In recognition that such indirect costs are real costs of doing business, the process of negotiating indirect cost rates was developed as a means to provide reimbursement to grantees for these supportive services. Grantee organizational expenditures are grouped into indirect cost pools and then distributed to appropriate organizational activities in a cost allocation process. This information is presented by the grantee organization to one of several agencies empowered to negotiate a federal indirect cost rate.  Utah State University’s indirect cost rate is in the process of being negotiated with The Department of Health & Human Services. USU is operating under a provisional rate until the negotiation is completed.

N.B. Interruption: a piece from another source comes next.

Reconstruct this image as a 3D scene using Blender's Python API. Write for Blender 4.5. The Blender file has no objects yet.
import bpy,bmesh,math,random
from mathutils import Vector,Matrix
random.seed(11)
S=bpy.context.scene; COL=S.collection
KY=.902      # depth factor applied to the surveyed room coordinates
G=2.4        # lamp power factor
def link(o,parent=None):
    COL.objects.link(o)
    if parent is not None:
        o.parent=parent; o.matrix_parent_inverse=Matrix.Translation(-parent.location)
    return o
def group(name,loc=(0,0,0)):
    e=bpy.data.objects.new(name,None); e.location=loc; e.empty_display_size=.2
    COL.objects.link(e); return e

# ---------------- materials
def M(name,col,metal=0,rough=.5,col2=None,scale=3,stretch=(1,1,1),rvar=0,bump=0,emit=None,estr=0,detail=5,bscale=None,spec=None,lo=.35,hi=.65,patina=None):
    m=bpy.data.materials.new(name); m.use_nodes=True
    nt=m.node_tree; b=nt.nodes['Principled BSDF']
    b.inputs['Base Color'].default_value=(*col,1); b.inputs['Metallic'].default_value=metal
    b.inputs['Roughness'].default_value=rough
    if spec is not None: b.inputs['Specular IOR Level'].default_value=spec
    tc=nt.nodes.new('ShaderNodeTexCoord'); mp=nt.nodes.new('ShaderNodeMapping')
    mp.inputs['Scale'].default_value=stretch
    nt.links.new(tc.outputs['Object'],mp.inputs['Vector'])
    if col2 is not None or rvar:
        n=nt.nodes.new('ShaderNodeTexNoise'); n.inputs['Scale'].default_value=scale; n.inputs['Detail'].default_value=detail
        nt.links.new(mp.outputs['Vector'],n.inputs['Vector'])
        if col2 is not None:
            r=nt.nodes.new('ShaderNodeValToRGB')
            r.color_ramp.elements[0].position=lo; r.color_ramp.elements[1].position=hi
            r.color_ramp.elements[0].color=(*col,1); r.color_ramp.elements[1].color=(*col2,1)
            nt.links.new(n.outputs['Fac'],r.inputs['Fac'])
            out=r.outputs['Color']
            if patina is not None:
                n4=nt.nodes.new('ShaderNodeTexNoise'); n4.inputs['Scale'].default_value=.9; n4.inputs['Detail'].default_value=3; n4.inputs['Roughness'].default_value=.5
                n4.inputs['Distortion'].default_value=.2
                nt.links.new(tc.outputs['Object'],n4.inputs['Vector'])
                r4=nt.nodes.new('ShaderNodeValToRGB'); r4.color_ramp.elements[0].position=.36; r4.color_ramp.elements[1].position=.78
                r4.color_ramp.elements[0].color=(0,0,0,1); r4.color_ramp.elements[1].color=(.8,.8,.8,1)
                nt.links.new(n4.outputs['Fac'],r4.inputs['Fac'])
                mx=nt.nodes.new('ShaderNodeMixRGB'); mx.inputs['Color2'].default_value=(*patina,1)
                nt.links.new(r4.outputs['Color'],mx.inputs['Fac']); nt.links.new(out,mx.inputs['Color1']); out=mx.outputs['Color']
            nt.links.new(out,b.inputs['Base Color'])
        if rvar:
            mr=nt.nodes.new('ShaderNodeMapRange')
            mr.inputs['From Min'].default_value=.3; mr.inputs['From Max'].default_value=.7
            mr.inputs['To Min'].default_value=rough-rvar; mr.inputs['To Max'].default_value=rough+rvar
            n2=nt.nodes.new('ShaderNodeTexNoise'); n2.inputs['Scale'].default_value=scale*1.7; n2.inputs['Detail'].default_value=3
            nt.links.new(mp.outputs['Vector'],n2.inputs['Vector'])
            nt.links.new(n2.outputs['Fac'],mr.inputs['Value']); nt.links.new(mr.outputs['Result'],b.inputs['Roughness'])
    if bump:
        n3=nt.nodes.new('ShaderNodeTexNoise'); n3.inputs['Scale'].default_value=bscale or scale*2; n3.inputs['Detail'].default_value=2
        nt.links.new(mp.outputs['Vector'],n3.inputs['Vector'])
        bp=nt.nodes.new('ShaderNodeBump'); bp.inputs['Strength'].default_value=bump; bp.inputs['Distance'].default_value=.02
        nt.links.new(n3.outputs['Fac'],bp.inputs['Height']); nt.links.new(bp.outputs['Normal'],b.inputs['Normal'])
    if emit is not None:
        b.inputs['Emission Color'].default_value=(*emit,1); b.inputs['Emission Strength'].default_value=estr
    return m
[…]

The grantee’s fiscal information is analyzed by federal officials to determine the allowable indirect cost rates, which are expressed as percentages. They are usually applied to either "modified total direct costs" (MTDC) base, which excludes certain expenditure categories such as subaward expenses and capital outlay (equipment); to salaries and wages (S+W) only; or to salaries, wages and fringe benefits (S+W+F) only. The base upon which the rate is applied is determined during the rate negotiation with the cognizant federal agency. USU’s rate is the MTDC base. 

The indirect cost rate is re-negotiated periodically to allow for inflation, changes in the operations of the grantee organization, and/or changes in the level of sponsored activity. 

Indirect Cost Reduction VS Indirect Cost Waiver

USU allows a reduction in indirect costs when either of the following criteria are met:

  • The request for proposals (RFP) restricts or prohibits reimbursement of USU’s full indirect cost rate.
  • The sponsor has a publicly published policy or statute that restricts or prohibits reimbursement of USU’s full indirect cost rate.

If the previous criteria do not apply and the full indirect cost rate will not be used, this is considered a waiver of indirect costs.

Procedure for Requesting Indirect Cost Reduction or Waiver

If there is a reduction in F&A due to the RFP or a sponsor’s publicly published policy, documentation should be attached to the proposal in Kuali. Sponsored Programs will verify that the policy or statute meets this requirement as part of the proposal review process.  

If there will be a waiver of F&A (in full or in part), the Internal Waiver of F&A Form should be attached to the Kuali proposal with a justification for why a waiver of indirect costs is necessary. This form requires approval by the lead unit’s Dean/VP and the Vice President for Research (VPR). Approval of the proposal in Kuali by the Dean/VP, or their appointed representative, constitutes approval of the request to waive indirect costs. Sponsored Programs will add the VPR into the approval queue for Kuali proposals where a waiver of F&A is being requested. Indirect Cost waivers for the following reasons can be approved by the Sponsored Programs Office Proposal Analysts, rather than the VPR:

  • State of Utah proposal where F&A is limited to 10%
  • Proposals that fall under a defined Cooperative Ecosystem Studies Unit (CESU)
  • Proposals that fall under another agreement where USU has agreed to a reduced F&A rate

Principal Investigators are not authorized to negotiate a reduction or waiver of indirect costs with the sponsor. Should the need for negotiation be anticipated, the PI/PD should contact Sponsored Programs well in advance of budget development and proposal submission.

If a reduced rate is used, the reduced rate will be used on a Total Direct Cost (TDC) basis unless restricted by the RFP or the sponsor’s publicly published policy.

 Administrative Fees

In instances where the indirect costs will be waived and/or restricted, an administrative fee should be considered if it is allowed by the sponsor. An administrative fee can be a flat amount, or a flat rate applied to the proposal. If an administrative fee is approved by the sponsor, the fee will be split 70% to cover general administrative costs (20% to Pre Award, 20% to Post Award and 30% to Central administration) and 30% to the generating units.